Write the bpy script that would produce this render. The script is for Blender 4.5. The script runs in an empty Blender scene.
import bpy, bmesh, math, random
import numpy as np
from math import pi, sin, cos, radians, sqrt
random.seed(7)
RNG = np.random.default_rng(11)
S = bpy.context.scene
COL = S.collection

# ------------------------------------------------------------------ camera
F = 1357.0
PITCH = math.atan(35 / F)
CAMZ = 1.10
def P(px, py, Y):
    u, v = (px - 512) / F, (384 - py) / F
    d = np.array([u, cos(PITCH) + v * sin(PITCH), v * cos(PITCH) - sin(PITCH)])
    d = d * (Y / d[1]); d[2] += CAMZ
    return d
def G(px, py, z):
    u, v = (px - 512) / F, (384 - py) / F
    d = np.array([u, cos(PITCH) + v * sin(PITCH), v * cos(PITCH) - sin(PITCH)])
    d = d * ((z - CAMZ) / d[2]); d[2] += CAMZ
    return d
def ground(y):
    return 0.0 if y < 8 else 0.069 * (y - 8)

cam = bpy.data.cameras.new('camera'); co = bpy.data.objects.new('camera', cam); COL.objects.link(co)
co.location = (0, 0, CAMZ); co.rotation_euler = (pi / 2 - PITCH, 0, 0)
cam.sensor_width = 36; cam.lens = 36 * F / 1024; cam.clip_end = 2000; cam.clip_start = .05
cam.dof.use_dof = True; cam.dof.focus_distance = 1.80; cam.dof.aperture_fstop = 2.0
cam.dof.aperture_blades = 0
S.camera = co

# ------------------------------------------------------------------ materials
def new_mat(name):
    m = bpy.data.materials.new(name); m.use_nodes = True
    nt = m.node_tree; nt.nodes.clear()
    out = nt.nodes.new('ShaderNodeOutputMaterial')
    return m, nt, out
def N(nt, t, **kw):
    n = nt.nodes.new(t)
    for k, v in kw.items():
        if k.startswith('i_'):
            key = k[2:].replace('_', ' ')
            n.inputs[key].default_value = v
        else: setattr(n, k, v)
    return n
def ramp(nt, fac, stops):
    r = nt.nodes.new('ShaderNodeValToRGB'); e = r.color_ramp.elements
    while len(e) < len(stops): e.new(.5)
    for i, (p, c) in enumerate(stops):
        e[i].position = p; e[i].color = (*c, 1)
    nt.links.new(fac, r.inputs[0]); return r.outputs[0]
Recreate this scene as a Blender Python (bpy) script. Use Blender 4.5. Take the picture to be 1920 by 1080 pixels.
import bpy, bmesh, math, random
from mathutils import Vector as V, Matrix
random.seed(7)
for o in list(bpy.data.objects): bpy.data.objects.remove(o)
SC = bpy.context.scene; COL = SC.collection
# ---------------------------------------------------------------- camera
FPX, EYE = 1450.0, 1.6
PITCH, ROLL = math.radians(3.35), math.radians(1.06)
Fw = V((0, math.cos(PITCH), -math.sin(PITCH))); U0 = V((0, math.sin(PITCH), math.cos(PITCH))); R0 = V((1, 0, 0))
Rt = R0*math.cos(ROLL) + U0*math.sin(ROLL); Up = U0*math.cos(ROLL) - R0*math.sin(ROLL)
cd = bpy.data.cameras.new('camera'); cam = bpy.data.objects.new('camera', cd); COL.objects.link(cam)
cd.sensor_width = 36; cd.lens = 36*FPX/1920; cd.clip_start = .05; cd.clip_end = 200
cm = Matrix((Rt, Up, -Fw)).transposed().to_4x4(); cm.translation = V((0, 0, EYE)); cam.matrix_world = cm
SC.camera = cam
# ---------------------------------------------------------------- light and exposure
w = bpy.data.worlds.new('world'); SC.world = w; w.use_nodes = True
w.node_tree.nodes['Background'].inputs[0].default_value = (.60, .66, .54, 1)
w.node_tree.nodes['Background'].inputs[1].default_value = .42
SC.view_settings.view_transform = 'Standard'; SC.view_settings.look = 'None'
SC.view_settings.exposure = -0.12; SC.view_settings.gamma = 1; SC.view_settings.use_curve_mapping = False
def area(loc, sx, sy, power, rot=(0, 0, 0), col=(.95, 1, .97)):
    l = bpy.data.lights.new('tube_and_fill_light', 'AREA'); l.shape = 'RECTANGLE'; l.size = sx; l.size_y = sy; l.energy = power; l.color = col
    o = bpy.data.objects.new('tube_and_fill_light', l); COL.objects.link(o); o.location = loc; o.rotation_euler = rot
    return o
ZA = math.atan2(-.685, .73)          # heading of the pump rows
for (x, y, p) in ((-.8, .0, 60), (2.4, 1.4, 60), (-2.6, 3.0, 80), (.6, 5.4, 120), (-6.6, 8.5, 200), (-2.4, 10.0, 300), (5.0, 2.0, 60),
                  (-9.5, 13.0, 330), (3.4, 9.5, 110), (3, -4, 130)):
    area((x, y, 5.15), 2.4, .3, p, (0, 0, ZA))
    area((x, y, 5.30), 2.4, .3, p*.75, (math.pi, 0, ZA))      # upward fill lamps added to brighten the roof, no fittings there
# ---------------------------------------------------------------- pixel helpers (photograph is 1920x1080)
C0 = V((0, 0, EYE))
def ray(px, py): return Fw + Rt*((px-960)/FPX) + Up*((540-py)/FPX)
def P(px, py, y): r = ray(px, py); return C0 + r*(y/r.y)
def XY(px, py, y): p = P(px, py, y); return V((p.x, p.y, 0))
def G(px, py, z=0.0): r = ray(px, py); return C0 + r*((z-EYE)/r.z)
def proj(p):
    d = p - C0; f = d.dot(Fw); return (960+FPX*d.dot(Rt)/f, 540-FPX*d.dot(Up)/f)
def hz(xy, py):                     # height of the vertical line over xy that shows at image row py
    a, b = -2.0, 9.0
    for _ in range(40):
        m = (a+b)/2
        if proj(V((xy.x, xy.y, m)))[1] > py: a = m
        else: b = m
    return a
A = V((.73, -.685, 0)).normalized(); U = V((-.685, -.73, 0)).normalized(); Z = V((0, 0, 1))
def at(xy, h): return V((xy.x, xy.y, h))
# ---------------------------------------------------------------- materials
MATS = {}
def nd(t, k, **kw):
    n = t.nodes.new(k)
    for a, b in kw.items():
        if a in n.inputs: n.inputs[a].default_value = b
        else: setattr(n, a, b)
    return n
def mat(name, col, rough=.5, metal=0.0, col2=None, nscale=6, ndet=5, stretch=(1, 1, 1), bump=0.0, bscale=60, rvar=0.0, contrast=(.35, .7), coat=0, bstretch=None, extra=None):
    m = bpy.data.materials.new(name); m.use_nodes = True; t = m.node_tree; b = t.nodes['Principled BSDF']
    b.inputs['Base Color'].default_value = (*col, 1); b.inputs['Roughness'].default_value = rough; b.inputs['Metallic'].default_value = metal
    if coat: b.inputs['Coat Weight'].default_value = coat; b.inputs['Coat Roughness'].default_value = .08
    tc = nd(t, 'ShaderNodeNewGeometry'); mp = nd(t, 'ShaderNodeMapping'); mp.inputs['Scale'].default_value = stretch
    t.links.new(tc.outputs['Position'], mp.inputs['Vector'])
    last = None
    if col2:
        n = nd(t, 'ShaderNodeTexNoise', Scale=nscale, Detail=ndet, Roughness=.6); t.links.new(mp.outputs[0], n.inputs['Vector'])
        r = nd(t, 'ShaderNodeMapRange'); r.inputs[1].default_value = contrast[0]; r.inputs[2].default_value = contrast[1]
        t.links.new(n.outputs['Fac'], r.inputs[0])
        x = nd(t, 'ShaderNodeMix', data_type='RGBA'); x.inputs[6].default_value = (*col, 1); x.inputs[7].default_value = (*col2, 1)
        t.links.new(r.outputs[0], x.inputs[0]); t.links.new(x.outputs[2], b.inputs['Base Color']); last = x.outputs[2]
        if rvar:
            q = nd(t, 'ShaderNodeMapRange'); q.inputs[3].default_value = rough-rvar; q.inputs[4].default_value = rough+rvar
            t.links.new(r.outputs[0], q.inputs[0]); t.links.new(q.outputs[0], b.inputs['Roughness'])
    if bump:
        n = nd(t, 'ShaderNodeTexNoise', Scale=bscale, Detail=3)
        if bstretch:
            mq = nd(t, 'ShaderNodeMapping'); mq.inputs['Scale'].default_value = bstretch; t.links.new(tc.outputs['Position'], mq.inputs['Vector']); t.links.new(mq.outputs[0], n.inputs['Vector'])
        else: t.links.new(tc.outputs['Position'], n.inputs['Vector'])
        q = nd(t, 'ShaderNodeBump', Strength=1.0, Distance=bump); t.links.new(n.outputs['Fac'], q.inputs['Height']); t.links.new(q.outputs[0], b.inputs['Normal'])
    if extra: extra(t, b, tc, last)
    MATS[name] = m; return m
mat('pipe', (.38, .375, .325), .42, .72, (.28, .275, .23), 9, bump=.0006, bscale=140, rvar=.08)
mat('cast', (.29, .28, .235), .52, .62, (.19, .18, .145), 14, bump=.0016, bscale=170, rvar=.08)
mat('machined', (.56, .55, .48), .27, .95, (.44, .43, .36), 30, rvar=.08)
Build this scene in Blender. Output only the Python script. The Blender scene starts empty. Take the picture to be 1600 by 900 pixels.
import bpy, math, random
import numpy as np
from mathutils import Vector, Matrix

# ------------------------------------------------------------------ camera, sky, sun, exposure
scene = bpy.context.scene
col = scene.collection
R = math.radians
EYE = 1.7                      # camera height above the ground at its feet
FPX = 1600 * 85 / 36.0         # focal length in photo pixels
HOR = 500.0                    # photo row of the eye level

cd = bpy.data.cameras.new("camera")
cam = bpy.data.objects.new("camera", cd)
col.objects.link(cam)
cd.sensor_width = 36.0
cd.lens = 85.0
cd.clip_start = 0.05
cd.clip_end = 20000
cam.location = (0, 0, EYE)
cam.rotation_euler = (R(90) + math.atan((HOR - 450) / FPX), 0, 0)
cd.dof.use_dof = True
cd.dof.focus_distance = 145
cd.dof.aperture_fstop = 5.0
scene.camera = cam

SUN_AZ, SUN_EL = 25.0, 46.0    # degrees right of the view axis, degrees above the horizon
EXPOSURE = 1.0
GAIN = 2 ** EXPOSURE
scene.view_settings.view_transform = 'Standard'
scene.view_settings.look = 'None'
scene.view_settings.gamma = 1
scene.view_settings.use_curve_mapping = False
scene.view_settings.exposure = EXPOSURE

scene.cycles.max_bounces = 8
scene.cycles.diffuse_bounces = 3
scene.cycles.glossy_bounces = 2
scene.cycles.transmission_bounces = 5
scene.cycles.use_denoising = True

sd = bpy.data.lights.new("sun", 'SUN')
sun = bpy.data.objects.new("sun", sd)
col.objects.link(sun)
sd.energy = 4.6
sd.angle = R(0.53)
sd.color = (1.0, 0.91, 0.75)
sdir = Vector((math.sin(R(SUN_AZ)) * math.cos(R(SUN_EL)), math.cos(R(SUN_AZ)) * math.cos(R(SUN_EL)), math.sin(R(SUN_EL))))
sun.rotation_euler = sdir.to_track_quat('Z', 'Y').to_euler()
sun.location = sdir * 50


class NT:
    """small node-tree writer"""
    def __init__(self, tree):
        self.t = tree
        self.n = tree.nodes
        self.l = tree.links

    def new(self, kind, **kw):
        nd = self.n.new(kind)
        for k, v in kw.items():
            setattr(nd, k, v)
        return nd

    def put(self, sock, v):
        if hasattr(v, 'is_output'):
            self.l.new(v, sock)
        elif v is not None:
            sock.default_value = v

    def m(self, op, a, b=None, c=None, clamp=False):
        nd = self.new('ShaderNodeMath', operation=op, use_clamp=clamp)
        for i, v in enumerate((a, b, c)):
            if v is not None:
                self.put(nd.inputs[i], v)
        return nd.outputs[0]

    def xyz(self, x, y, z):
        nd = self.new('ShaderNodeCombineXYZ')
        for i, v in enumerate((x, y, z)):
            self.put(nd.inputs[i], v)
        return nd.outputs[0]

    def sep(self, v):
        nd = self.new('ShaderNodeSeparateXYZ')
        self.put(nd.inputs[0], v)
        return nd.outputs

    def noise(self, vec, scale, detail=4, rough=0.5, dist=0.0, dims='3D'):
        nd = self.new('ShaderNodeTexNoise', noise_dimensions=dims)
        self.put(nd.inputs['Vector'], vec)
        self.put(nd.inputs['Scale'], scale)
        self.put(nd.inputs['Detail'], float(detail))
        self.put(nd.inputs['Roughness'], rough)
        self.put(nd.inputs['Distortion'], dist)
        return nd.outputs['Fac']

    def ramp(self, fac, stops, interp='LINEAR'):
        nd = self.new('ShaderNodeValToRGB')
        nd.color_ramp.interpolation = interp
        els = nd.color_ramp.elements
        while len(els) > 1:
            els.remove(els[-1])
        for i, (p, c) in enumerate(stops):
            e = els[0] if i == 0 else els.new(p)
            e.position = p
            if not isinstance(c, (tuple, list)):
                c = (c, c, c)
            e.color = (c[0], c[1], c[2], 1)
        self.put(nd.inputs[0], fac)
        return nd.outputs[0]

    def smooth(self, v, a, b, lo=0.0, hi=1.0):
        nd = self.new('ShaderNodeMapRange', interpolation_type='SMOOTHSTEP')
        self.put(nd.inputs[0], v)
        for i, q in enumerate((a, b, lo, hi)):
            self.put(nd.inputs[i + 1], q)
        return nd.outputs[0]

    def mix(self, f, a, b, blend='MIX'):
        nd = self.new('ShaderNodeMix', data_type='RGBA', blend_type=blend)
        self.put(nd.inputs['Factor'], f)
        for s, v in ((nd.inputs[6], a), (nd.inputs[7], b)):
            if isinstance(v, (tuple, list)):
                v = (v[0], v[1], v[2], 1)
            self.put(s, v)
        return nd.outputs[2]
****
- **WHAT YOU HAVE TO DO**
Retype the portion of the data above that starts on the line with "Build this scene" and finishes on the line with "scene.camera = cam", including both of those lines.

- **EXERCISE RESULT**
Build this scene in Blender. Output only the Python script. The Blender scene starts empty. Take the picture to be 1600 by 900 pixels.
import bpy, math, random
import numpy as np
from mathutils import Vector, Matrix

# ------------------------------------------------------------------ camera, sky, sun, exposure
scene = bpy.context.scene
col = scene.collection
R = math.radians
EYE = 1.7                      # camera height above the ground at its feet
FPX = 1600 * 85 / 36.0         # focal length in photo pixels
HOR = 500.0                    # photo row of the eye level

cd = bpy.data.cameras.new("camera")
cam = bpy.data.objects.new("camera", cd)
col.objects.link(cam)
cd.sensor_width = 36.0
cd.lens = 85.0
cd.clip_start = 0.05
cd.clip_end = 20000
cam.location = (0, 0, EYE)
cam.rotation_euler = (R(90) + math.atan((HOR - 450) / FPX), 0, 0)
cd.dof.use_dof = True
cd.dof.focus_distance = 145
cd.dof.aperture_fstop = 5.0
scene.camera = cam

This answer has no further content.